Compete with Soyuz? SpaceX Says 'Dah!'

As lawmakers weigh the pros and cons of turning over US manned spaceflight to contractors, one commercial hopeful vowed Thursday that her firm could fly US astronauts to the orbiting space station for less than a trip on the Russian Soyuz spacecraft.

Gwynne Shotwell, president of Space X, said she could guarantee her company would be able to provide at least three flights to the International Space Station (ISS) for less than 50 million dollars a seat.
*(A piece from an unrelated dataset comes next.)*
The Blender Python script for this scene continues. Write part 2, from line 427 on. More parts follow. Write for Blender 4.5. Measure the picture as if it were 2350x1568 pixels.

A ride on the Soyuz currently costs the US space agency NASA 51 million dollars per astronaut, and that price is likely to rise when current agreements expire, reports The Earth Times.

The first SpaceX Falcon 9 booster is set for launch from Cape Canaveral Complex 40 for April 12, 2010 - only 72 hours prior to the visit of President Barack Obama at the Kennedy Space Center for the presidential space conference.

United Launch Alliance — a jointly-owned partnership of defense giants Boeing and Lockheed Martin — offered his “full support” to the Obama Administration NASA FY 2011 budget proposal that cancels the Constellation program and engages the American commercial space launch sector during a U.S. Senate Commerce subcommittee hearing on the future of American spaceflight, according to a report in The Orlando Sentinel.

United Launch Alliance will boost at Atlas V to space on April 19, 2010 in the wake of the presidential visit to the Kennedy Space Center with the secretive yet unmanned X39B mini-space shuttle.